Wednesday, May 19, 2010

No easy task: Making the Afghan Special Forces - Army News, news from Iraq, - Army Times

No easy task: Making the Afghan Special Forces - Army News, news from Iraq, - Army Times: "Here on the outskirts of Kabul, a single Special Forces A-team has been charged with a responsibility unprecedented since the Vietnam era: creating an Afghan Special Forces organization from scratch.

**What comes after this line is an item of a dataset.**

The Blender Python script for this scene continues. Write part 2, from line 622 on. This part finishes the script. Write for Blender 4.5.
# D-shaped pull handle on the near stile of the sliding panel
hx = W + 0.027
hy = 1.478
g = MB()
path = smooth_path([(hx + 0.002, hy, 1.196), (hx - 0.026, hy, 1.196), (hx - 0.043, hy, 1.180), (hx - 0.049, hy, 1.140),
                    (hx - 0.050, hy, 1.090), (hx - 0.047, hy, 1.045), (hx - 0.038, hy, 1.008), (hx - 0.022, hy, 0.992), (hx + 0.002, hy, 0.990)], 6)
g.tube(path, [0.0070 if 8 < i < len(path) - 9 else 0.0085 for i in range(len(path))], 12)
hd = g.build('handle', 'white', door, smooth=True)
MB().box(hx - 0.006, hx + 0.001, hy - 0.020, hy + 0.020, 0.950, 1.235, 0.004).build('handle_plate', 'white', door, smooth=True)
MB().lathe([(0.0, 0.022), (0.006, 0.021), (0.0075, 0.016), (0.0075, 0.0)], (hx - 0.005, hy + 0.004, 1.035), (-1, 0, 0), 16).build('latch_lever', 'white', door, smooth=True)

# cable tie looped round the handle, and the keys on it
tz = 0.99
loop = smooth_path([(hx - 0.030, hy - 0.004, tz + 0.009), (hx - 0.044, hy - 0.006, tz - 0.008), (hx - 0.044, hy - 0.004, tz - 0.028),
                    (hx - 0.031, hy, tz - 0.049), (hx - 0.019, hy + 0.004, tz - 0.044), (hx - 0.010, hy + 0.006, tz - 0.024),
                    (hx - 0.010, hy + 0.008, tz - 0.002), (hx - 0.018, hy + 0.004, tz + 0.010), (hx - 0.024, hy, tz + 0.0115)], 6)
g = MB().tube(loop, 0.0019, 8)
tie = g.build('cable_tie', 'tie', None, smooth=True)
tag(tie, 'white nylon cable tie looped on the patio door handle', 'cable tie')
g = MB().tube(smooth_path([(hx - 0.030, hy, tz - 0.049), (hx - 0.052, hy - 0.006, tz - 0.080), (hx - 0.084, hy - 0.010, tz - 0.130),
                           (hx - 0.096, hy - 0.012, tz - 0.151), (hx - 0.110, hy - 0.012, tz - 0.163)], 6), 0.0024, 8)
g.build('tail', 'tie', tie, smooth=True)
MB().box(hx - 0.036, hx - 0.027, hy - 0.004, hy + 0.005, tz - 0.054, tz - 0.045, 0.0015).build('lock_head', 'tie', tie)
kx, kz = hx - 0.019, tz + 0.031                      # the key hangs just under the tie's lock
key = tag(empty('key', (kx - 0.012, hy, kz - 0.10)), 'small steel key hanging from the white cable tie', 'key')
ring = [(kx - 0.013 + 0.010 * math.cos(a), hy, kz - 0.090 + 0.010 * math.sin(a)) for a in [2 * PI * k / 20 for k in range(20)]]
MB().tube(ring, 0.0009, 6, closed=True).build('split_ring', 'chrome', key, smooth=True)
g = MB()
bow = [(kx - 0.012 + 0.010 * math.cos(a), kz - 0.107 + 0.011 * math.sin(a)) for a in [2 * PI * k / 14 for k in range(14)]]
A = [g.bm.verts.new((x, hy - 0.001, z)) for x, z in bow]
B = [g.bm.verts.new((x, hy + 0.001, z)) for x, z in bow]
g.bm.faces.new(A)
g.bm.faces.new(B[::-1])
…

The establishment of the Afghan National Army Special Forces, the first members of which graduated from their qualification course May 13, is part of a larger trend toward a more traditionally “indirect” counterinsurgency approach on the part of elite Afghan units trained by U.S. Special Forces. The 7,000-strong Afghan Commando Brigade — the country’s premier infantry force — is expanding beyond its core “direct action” mission set aimed at killing or capturing insurgents and now conducts disaster relief operations and what the military terms “key leader engagements” with tribal and village elders.
The Commandos and ANA Special Forces are also gaining trained information operations soldiers under the Afghan Information Dissemination Operations program while a plan to develop a special operations civil affairs program is in its infancy.
But it is the ANA Special Forces program — to which Army Times was granted exclusive access — that is the biggest indicator of a strategic shift in the role played by Afghanistan’s burgeoning special operations forces."